**PROMPT:** Below this line is the material. Write out only its lines from the one containing "Keep writing the" through the one containing "TOPZ = TZ+.001", both kept, exactly.

**RECORD SET:**
****************

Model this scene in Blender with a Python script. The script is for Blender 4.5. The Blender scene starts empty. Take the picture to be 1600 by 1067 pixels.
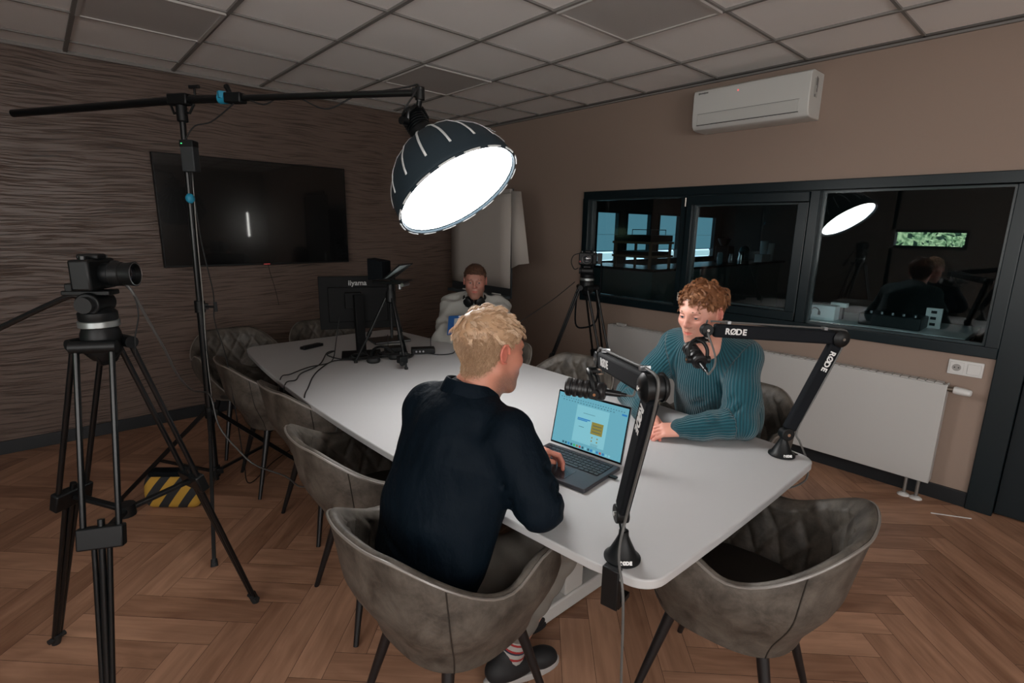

****************

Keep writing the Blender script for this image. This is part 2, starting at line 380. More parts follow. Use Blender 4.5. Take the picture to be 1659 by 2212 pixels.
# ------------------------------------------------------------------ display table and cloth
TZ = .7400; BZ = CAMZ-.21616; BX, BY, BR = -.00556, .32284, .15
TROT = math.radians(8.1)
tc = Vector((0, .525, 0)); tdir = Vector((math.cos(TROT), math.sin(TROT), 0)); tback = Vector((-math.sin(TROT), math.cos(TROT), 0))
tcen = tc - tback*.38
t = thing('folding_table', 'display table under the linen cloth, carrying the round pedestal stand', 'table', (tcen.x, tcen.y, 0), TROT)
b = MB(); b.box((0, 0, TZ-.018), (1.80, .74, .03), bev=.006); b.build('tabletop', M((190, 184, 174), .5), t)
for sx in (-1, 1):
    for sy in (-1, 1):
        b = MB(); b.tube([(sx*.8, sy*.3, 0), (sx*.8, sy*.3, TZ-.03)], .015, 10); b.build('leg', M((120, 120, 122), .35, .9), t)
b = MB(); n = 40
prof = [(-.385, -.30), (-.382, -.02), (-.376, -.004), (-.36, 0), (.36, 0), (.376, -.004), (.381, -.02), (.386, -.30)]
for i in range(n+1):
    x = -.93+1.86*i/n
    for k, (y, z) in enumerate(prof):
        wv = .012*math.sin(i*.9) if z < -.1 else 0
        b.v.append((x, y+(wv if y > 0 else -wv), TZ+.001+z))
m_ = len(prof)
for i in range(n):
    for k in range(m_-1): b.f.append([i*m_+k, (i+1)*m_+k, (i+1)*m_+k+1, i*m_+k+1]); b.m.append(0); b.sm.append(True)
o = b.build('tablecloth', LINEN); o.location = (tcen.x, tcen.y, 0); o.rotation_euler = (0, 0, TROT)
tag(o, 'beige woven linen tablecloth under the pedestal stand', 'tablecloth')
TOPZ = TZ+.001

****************

**OUTPUT:**
Keep writing the Blender script for this image. This is part 2, starting at line 380. More parts follow. Use Blender 4.5. Take the picture to be 1659 by 2212 pixels.
# ------------------------------------------------------------------ display table and cloth
TZ = .7400; BZ = CAMZ-.21616; BX, BY, BR = -.00556, .32284, .15
TROT = math.radians(8.1)
tc = Vector((0, .525, 0)); tdir = Vector((math.cos(TROT), math.sin(TROT), 0)); tback = Vector((-math.sin(TROT), math.cos(TROT), 0))
tcen = tc - tback*.38
t = thing('folding_table', 'display table under the linen cloth, carrying the round pedestal stand', 'table', (tcen.x, tcen.y, 0), TROT)
b = MB(); b.box((0, 0, TZ-.018), (1.80, .74, .03), bev=.006); b.build('tabletop', M((190, 184, 174), .5), t)
for sx in (-1, 1):
    for sy in (-1, 1):
        b = MB(); b.tube([(sx*.8, sy*.3, 0), (sx*.8, sy*.3, TZ-.03)], .015, 10); b.build('leg', M((120, 120, 122), .35, .9), t)
b = MB(); n = 40
prof = [(-.385, -.30), (-.382, -.02), (-.376, -.004), (-.36, 0), (.36, 0), (.376, -.004), (.381, -.02), (.386, -.30)]
for i in range(n+1):
    x = -.93+1.86*i/n
    for k, (y, z) in enumerate(prof):
        wv = .012*math.sin(i*.9) if z < -.1 else 0
        b.v.append((x, y+(wv if y > 0 else -wv), TZ+.001+z))
m_ = len(prof)
for i in range(n):
    for k in range(m_-1): b.f.append([i*m_+k, (i+1)*m_+k, (i+1)*m_+k+1, i*m_+k+1]); b.m.append(0); b.sm.append(True)
o = b.build('tablecloth', LINEN); o.location = (tcen.x, tcen.y, 0); o.rotation_euler = (0, 0, TROT)
tag(o, 'beige woven linen tablecloth under the pedestal stand', 'tablecloth')
TOPZ = TZ+.001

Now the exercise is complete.